We invite submissions that address one or any combination of these three broad questions:

  1. What are the ‘voices’ that animate contemporary cities? How do different identities, groups, cultures, and constituencies interact, intersect and/or compete in mediated and non-mediated urban contexts?
  2. What are the communicative dimensions of urban ‘spaces’ in their own right? How does space mediate specific ideologies and subjectivities, and how is urban space constructed and communicated as place?
  3. What is the role of the ‘media’ in relation to both the symbolic and material existence of cities? How do both traditional and new media contribute to representing and experiencing, but also financing and structuring the urban environment?

We are interested in submissions that address these questions through various lenses, including technology, policy, aesthetics, and social/cultural/artistic/professional/political practices. In this regard, we welcome a range of theoretical, critical, empirical, and practice-based papers on any of the following topics:

  • The communication of cultural and social differences in the city (e.g. gender, class, race, ethnicity, sexuality, political and religious beliefs) along with the communication dynamics of related negotiations, divides and conflicts
  • Identity politics, intersectionality, and intercultural communication in the city
  • Political, countercultural, and social movements in the urban environment
  • Power and urban space (e.g. urban regeneration, segregation,gentrification)
  • Aesthetic, semiotic, rhetorical and discursive dimensions of urban spaces and places, including visual, material, aural, sensorial,and multimodal dimensions
  • Urban space and the communication of memory, heritage, tradition
  • Spaces of production, consumption and/or citizenship
  • The relationship between urban, suburban, and rural spaces
  • Representing and communicating the city (e.g. tourism and travel media, city and place branding, cinematic and televised urban spaces)
  • Media and technology usage in cities and their role in the experience of urban space (e.g. geo-location, new public and private spaces, augmented reality)
  • The presence and impact of media and communication technology in the urban environment (e.g. new forms of “media architecture”, security/surveillance technologies, urban screens)
  • The relationship between cities and the media, cultural, and creative industries (e.g. strategies of attraction of media companies into cities, impacts on communities and urban landscapes, connectivity and infrastructure, the local/global nexus)

ABSTRACT SUBMISSION

Please submit abstracts for 15-minute papers by email to communicationandthecity@leeds.ac.uk no later than NOVEMBER 30, 2012. Abstracts should be in English and include a title, your contact
details (name, mailing address, email) and a description of your paper (400-500 words). The conference committee will begin reviewing abstract submissions immediately after the deadline. Notification of acceptance will be FEBRUARY 1, 2013. Send your abstract as a Word document or in the body of your email.
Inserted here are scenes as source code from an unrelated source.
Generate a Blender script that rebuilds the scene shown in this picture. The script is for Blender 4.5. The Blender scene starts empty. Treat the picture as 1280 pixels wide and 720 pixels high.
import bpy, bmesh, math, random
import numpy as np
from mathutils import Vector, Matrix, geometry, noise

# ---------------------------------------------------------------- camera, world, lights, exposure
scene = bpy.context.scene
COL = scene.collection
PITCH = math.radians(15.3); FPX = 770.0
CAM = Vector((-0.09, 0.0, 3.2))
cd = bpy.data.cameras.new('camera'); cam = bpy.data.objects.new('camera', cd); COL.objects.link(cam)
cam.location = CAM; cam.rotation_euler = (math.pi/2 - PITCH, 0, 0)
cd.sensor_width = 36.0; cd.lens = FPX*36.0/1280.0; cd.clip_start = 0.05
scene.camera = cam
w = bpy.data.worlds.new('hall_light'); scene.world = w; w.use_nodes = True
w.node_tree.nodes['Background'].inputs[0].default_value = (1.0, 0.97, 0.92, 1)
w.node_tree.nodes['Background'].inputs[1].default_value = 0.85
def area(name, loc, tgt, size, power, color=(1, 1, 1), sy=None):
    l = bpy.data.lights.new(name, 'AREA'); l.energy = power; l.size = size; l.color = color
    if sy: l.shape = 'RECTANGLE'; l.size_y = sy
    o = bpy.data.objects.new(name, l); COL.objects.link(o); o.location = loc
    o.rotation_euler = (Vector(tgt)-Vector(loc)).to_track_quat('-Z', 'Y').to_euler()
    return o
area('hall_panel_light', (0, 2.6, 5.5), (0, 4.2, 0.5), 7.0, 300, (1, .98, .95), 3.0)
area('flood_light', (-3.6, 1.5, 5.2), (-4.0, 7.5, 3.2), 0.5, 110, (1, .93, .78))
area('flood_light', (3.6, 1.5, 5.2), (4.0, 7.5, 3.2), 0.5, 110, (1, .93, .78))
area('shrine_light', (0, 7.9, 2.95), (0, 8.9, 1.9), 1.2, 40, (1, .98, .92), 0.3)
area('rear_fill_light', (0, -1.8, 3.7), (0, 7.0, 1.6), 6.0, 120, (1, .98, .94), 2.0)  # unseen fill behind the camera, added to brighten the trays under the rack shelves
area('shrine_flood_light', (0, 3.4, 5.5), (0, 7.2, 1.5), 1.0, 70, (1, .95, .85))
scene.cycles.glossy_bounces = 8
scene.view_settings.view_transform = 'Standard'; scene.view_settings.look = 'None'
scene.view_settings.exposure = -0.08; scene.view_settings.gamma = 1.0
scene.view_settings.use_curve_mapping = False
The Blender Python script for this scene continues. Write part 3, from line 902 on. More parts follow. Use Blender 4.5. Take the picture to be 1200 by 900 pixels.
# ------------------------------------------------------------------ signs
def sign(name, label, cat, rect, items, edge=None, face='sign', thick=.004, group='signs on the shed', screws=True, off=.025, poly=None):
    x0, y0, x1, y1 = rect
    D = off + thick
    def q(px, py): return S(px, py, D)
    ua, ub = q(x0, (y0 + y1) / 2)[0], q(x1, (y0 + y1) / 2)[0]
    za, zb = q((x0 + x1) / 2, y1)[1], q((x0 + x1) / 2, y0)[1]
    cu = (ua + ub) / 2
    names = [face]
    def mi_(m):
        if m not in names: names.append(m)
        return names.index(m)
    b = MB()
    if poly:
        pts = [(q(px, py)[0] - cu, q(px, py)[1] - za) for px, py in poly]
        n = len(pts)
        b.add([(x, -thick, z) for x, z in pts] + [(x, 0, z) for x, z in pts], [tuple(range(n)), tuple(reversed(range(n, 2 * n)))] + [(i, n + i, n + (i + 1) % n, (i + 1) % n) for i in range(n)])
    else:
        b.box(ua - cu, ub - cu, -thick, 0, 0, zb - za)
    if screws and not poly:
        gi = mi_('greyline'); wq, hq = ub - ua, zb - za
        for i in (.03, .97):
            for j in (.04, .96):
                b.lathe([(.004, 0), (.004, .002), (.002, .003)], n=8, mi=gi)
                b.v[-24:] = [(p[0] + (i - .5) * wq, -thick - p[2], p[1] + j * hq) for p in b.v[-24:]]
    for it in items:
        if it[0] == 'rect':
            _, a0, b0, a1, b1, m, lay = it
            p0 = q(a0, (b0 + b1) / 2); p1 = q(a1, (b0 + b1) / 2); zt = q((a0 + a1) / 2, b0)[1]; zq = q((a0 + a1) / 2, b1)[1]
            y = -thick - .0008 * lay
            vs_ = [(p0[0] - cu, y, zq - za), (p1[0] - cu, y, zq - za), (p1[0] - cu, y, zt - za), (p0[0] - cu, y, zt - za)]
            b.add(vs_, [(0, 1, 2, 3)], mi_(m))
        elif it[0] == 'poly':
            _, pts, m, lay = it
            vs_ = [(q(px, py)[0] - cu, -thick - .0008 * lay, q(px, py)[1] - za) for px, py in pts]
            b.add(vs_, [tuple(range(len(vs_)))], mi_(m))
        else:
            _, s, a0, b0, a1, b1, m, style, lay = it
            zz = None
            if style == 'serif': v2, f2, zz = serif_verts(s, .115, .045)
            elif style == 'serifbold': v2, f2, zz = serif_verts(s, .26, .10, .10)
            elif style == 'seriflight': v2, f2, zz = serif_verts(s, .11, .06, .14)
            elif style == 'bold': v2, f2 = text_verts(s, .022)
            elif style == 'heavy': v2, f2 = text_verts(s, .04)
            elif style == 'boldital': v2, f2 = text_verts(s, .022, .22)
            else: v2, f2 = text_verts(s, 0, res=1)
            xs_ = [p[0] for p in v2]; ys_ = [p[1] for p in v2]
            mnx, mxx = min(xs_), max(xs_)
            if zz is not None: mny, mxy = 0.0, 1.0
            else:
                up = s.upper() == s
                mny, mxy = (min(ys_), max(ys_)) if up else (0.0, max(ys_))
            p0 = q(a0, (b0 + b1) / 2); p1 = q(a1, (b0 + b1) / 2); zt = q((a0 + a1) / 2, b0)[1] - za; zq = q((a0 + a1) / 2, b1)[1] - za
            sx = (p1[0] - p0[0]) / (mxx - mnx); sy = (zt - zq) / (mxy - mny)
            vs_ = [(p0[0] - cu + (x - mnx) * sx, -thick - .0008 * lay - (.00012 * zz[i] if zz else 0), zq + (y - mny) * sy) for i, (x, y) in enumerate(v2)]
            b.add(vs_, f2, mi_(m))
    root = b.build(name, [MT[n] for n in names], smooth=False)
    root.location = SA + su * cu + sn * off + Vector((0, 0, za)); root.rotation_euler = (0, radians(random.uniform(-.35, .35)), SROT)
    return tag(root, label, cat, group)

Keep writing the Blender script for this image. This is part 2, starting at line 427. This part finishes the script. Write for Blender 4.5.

PROGRAMME AND REGISTRATION

In order to help your early planning for the conference, we have organized the basic programme structure for the conference (see conference website). This outline shows the start and finish times of
the conference, the main social events (lunch and reception), as well as tea/coffee breaks. A business meeting for the Urban Communication Foundation and the ECREA Media and the City Temporary Working Group (all conference participants welcome) is also scheduled for the afternoon of June 15. Official conference registration will begin on February 1, 2013. In order to be included in the final programme the deadline for presenter registration is April 1, 2013. The full conference registration fee is £60. There are some places available at a discounted rate (£30) for students and unwaged individuals. There are also a few free places available for presenters who reside in lower income countries (http://data.worldbank.org/income-level/LIC) or lower middle income countries (http://data.worldbank.org/income-level/LMC). Make sure to indicate whether and how you qualify for a discounted or free registration fee at the time of your abstract submission. As both discounted and free places are limited, we cannot guarantee that we will be able to accommodate all requests.

PUBLICATION PLANS

Conference co-organizers are planning to develop an edited volume and a special issue of an academic journal based on the themes of this international conference. The goal would be to publish the special issue in 2014 and the edited volume by 2015. To this end, the conference committee invites conference participants to submit previously unpublished papers related to the conference themes which may or may not be based on submitted conference abstracts. Contributions should be of no more than 7,000 words in length. More information about this volume will be made available just prior to the conference. The expected deadline for submission of chapters for review will be SEPTEMBER 30, 2013.